==== SUPPLIED MATERIAL

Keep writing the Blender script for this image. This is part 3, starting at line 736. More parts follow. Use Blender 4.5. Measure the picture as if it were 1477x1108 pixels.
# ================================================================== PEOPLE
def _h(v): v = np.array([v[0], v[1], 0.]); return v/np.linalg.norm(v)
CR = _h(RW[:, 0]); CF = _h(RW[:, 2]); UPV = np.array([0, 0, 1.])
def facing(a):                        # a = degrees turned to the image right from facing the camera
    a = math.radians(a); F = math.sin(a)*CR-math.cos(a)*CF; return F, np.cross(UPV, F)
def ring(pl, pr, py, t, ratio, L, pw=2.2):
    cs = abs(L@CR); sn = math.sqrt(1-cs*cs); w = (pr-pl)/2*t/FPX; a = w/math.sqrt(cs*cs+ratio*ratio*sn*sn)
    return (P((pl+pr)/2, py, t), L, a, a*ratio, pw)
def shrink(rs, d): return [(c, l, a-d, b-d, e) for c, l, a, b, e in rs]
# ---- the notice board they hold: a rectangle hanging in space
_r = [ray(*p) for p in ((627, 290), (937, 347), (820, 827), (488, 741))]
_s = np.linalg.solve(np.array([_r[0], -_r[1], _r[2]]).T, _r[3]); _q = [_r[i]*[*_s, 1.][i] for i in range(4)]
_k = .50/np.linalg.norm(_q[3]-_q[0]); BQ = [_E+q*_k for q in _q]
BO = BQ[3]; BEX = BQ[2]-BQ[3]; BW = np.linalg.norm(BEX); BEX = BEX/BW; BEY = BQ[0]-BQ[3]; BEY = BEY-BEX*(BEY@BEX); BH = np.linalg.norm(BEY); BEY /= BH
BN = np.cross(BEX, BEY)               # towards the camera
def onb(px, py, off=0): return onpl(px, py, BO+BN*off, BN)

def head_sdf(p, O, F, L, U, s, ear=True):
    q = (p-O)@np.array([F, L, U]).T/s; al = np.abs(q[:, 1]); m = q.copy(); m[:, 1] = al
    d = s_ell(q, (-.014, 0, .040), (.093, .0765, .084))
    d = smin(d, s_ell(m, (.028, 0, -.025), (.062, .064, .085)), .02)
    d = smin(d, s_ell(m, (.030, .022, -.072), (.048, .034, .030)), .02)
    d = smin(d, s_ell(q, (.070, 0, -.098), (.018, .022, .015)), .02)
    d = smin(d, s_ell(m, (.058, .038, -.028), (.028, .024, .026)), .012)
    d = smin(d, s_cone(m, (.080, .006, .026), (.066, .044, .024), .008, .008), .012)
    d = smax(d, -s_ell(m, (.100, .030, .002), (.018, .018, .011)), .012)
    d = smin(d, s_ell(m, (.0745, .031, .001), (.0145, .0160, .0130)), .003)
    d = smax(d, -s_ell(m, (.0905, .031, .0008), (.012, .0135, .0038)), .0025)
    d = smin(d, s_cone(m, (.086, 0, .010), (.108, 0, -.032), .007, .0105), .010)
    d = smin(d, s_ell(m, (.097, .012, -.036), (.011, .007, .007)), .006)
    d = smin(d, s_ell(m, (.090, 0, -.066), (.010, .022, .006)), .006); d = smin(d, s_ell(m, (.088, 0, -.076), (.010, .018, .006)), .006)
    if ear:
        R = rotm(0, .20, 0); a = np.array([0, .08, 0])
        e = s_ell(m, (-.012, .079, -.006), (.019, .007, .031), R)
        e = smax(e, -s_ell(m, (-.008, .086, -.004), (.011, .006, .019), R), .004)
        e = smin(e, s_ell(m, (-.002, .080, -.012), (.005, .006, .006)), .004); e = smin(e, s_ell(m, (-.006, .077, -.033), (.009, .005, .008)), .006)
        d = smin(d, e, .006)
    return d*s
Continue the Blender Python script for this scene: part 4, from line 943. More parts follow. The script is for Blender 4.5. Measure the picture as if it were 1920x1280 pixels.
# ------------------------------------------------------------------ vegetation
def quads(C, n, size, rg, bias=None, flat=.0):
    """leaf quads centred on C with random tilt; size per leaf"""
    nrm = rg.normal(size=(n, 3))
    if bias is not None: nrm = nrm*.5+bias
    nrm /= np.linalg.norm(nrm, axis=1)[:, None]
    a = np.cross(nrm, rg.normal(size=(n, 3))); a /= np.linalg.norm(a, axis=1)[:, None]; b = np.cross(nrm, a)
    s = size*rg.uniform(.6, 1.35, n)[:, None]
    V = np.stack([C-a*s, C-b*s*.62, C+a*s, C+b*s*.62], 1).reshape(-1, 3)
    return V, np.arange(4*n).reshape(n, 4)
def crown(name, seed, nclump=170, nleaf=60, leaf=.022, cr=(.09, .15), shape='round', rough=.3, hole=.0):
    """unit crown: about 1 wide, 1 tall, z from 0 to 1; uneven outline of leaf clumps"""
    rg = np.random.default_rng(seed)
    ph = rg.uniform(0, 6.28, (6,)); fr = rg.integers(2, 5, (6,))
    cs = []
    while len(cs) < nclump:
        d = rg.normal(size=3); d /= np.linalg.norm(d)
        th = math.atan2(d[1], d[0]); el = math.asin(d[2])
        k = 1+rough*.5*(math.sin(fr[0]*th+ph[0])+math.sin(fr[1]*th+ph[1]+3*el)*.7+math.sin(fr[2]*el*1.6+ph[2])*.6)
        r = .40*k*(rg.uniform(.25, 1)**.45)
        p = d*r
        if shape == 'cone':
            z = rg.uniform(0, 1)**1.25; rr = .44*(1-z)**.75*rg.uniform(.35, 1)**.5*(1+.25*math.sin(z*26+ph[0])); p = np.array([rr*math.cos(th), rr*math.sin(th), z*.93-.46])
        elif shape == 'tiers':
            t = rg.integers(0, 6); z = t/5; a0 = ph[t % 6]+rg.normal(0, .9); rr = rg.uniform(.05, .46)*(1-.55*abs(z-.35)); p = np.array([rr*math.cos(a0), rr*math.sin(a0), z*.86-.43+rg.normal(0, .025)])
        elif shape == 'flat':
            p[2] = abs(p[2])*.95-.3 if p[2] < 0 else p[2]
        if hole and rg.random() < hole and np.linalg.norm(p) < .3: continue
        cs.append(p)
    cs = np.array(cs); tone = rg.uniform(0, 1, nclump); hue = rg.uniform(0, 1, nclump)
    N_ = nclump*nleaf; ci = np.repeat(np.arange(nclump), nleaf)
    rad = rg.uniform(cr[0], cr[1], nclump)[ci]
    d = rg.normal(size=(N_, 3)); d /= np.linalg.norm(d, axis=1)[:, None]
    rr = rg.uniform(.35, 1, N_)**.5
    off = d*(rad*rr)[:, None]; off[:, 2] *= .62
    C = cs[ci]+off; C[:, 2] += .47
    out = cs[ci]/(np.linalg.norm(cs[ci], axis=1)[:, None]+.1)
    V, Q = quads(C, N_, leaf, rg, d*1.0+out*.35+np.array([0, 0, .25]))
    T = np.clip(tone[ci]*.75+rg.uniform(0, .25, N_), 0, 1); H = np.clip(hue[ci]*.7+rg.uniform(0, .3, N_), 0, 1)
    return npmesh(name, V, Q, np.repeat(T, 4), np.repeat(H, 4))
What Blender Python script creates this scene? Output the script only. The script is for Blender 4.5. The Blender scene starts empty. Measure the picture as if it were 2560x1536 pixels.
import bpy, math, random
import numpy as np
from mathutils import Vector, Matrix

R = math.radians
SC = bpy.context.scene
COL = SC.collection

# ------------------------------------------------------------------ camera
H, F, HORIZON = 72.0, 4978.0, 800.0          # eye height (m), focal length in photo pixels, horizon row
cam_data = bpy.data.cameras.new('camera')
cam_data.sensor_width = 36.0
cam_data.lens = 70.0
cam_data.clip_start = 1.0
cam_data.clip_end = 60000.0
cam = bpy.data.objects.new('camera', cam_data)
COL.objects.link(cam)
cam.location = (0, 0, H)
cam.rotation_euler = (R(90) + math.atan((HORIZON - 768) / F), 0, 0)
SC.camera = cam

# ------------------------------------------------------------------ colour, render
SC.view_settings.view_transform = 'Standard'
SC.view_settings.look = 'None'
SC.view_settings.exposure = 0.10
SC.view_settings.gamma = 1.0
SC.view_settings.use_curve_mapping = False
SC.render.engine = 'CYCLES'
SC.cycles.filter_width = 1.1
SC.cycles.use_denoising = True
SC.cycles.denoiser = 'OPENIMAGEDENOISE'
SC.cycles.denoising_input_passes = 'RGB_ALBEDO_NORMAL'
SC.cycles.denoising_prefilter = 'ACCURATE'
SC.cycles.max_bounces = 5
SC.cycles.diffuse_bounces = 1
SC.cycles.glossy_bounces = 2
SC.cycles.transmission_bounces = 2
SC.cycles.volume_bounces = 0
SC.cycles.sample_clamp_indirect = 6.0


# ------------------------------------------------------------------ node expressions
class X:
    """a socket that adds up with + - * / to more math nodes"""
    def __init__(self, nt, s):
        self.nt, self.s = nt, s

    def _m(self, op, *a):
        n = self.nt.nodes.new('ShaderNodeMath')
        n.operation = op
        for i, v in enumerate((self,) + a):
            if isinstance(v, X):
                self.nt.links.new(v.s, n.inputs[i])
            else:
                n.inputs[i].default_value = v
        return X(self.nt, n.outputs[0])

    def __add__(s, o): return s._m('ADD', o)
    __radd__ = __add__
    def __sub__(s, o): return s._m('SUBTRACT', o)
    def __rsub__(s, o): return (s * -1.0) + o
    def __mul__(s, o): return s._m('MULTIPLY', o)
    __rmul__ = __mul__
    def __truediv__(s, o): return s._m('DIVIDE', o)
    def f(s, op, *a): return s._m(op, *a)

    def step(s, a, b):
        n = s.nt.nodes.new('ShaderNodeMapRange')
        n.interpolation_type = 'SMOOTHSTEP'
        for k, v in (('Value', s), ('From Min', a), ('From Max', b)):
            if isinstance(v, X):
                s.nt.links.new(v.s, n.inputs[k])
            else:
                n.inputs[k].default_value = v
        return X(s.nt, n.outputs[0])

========

◆ WRITTEN EXERCISE: Repeat the entries above exactly, beginning at their first line and ending with the line that contains "def onb(px, py, off=0): return", with nothing added.

◆ RESPONSE TO THE EXERCISE:
Keep writing the Blender script for this image. This is part 3, starting at line 736. More parts follow. Use Blender 4.5. Measure the picture as if it were 1477x1108 pixels.
# ================================================================== PEOPLE
def _h(v): v = np.array([v[0], v[1], 0.]); return v/np.linalg.norm(v)
CR = _h(RW[:, 0]); CF = _h(RW[:, 2]); UPV = np.array([0, 0, 1.])
def facing(a):                        # a = degrees turned to the image right from facing the camera
    a = math.radians(a); F = math.sin(a)*CR-math.cos(a)*CF; return F, np.cross(UPV, F)
def ring(pl, pr, py, t, ratio, L, pw=2.2):
    cs = abs(L@CR); sn = math.sqrt(1-cs*cs); w = (pr-pl)/2*t/FPX; a = w/math.sqrt(cs*cs+ratio*ratio*sn*sn)
    return (P((pl+pr)/2, py, t), L, a, a*ratio, pw)
def shrink(rs, d): return [(c, l, a-d, b-d, e) for c, l, a, b, e in rs]
# ---- the notice board they hold: a rectangle hanging in space
_r = [ray(*p) for p in ((627, 290), (937, 347), (820, 827), (488, 741))]
_s = np.linalg.solve(np.array([_r[0], -_r[1], _r[2]]).T, _r[3]); _q = [_r[i]*[*_s, 1.][i] for i in range(4)]
_k = .50/np.linalg.norm(_q[3]-_q[0]); BQ = [_E+q*_k for q in _q]
BO = BQ[3]; BEX = BQ[2]-BQ[3]; BW = np.linalg.norm(BEX); BEX = BEX/BW; BEY = BQ[0]-BQ[3]; BEY = BEY-BEX*(BEY@BEX); BH = np.linalg.norm(BEY); BEY /= BH
BN = np.cross(BEX, BEY)               # towards the camera
def onb(px, py, off=0): return onpl(px, py, BO+BN*off, BN)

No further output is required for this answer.